The existence of snap courses is responsible in no small degree for the disrepute of scholarship. For one thing, an indiscriminate distribution of A's inevitably lowers the value of an honor grade--if it does not deprive it of all significance whatever. An important incentive to mature scholarship is thereby greatly weakened. What is worse, snap courses cheapen the whole character of academic work. They parody true scholarship and bring university study into contempt.

An honor grade ought to represent some solid intellectual achievement. An A should not represent a mediocre student's best nor a good student's second best. It is an obvious corollary that the sliding scale of marking is bad. Its standard is not intelligent mastery of a subject, but the degree of mastery which the average in a particular class happens to have attained.

Which courses are ridiculously easy is all too well known. Some which have been notorious as snaps, as they have been given in the past, are Psychology A, Education B, English 35b, almost any graduate course in French.

But there are plenty of others. And of course the strictures on snap courses apply with equal force to fields of concentration in which degrees with honors are granted too generously.

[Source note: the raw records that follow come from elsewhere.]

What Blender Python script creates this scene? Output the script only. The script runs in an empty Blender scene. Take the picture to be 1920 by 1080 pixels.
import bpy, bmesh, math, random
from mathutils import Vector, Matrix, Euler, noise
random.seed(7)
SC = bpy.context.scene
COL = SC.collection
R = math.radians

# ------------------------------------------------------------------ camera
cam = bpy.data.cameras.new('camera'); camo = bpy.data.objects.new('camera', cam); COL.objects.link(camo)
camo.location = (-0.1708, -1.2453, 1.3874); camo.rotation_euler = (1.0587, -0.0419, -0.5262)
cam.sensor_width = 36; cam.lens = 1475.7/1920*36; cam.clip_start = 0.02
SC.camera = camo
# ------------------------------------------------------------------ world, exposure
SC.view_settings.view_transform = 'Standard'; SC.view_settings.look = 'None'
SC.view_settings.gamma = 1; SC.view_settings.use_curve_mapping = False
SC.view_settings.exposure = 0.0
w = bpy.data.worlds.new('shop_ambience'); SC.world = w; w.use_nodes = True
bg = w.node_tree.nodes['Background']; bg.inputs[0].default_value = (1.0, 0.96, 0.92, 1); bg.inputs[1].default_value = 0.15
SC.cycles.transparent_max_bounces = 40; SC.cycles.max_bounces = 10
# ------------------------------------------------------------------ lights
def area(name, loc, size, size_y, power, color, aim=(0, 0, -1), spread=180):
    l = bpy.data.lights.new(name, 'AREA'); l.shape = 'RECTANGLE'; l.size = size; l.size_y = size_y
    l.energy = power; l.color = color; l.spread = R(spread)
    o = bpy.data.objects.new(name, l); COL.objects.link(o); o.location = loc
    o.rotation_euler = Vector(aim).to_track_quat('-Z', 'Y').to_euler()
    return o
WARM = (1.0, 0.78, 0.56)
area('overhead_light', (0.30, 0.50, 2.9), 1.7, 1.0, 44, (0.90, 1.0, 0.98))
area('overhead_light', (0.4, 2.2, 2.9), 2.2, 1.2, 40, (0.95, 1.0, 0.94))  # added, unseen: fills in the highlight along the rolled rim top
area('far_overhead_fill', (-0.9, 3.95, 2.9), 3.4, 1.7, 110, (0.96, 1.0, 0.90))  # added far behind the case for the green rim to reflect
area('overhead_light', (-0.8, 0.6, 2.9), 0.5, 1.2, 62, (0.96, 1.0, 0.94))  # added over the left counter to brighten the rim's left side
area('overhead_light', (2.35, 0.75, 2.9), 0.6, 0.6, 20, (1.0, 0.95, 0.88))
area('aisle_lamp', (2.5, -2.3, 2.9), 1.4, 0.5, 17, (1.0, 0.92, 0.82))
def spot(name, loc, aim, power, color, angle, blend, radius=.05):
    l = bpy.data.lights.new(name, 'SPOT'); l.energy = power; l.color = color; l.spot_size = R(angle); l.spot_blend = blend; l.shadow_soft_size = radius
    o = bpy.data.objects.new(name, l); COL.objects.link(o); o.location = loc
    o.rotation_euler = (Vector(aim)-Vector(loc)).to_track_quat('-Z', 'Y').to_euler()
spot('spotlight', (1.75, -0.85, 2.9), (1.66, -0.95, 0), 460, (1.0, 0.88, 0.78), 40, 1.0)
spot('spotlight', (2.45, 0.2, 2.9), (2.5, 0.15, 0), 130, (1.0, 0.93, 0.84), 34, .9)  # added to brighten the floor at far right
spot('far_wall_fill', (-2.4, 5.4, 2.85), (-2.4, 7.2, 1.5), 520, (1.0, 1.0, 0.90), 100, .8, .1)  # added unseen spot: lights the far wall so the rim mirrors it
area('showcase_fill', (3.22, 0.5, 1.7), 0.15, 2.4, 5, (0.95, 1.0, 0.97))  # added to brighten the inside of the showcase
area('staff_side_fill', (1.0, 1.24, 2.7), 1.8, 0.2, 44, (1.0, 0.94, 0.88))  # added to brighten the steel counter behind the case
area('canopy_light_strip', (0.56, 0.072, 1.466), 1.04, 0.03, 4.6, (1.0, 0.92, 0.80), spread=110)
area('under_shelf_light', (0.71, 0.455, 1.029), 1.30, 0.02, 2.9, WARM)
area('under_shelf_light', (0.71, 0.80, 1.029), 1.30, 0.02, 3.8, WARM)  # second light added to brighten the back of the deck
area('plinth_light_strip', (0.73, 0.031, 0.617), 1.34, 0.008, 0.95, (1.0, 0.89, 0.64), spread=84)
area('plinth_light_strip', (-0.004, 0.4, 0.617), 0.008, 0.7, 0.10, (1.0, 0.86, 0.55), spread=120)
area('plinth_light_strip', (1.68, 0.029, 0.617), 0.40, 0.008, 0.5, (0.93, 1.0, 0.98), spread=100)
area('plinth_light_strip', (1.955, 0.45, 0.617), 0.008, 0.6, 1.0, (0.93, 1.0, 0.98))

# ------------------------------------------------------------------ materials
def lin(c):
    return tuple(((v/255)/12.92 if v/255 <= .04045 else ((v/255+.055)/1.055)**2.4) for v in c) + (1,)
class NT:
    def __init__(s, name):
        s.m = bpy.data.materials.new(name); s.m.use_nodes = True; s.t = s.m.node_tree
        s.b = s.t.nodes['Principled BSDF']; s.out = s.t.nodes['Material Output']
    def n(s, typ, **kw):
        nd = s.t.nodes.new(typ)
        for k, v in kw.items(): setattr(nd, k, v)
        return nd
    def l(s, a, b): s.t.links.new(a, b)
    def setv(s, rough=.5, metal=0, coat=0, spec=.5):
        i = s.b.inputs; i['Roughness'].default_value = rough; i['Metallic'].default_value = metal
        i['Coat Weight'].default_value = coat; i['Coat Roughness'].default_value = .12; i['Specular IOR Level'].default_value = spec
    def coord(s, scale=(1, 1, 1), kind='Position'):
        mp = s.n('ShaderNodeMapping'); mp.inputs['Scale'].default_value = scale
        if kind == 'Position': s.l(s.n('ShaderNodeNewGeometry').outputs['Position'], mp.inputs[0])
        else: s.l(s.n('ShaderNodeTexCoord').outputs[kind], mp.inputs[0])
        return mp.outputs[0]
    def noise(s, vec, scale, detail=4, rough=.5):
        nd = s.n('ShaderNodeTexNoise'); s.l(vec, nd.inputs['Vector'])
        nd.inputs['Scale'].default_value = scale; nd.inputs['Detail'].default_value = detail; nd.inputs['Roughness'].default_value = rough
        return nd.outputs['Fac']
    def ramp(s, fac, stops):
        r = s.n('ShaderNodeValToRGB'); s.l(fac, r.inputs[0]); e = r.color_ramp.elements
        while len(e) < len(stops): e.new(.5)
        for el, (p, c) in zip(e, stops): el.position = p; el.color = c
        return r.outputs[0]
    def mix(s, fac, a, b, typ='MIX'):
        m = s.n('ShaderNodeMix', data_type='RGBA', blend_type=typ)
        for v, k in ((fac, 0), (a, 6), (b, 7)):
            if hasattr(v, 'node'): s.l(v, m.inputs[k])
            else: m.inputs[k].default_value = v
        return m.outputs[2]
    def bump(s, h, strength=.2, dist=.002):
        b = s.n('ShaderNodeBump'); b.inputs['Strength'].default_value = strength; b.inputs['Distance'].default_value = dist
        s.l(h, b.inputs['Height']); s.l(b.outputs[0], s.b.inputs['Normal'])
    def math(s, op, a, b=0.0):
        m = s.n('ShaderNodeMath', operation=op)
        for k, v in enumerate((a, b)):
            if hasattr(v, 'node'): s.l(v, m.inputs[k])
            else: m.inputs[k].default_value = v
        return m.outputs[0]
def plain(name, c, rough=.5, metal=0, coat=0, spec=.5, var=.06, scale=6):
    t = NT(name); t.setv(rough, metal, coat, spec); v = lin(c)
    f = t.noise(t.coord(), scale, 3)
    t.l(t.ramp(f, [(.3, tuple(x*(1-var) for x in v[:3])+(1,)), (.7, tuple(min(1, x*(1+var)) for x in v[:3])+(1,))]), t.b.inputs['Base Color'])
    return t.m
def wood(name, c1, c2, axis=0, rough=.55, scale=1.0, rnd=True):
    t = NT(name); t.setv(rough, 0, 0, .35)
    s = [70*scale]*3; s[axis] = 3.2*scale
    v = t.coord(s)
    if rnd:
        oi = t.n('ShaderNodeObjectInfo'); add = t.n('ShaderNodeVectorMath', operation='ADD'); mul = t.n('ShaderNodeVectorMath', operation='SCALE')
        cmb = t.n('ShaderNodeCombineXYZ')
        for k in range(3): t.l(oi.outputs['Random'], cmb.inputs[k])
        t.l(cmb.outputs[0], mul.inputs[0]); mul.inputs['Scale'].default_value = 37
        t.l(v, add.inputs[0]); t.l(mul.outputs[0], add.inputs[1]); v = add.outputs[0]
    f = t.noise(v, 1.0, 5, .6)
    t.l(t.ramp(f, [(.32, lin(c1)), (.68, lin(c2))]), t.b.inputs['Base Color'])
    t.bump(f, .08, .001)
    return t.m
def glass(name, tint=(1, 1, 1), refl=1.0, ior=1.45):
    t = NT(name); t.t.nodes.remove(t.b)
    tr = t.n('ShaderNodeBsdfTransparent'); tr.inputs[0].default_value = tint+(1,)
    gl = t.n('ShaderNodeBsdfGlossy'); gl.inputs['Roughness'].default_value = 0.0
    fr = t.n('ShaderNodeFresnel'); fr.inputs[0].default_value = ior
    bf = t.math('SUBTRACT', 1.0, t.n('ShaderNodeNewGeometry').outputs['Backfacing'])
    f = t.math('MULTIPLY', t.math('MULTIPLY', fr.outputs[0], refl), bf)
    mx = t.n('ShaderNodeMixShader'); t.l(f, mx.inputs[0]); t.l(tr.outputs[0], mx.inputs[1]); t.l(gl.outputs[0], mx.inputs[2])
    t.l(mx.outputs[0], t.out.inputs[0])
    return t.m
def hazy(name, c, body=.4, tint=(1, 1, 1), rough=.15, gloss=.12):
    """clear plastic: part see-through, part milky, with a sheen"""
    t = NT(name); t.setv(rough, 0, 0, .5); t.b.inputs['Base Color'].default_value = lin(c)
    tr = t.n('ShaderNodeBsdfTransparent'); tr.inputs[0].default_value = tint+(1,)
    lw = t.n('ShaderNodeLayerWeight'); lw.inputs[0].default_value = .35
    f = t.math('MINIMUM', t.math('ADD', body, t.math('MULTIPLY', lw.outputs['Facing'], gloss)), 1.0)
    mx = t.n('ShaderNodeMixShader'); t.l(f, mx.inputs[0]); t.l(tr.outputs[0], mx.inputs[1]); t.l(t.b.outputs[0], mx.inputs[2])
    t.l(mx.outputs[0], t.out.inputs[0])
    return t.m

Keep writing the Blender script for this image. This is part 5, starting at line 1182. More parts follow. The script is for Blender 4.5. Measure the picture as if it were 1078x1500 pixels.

The whole question of marking is not an integral part of education. Too much importance is attached to it in American schools and colleges. But so long as the marking system stands, so long as it is accorded a dominant place in the educational scheme, so long must it be dealt with seriously. If the University is not going to the extreme of abolishing course grades altogether, it ought to make certain that those grades in every case mean something definite about a student's grasp of a subject. The fact that in a few snap courses an honor grade indicates no real mastery of the field cannot fail to have a bad effect on the whole scholastic standard of the college.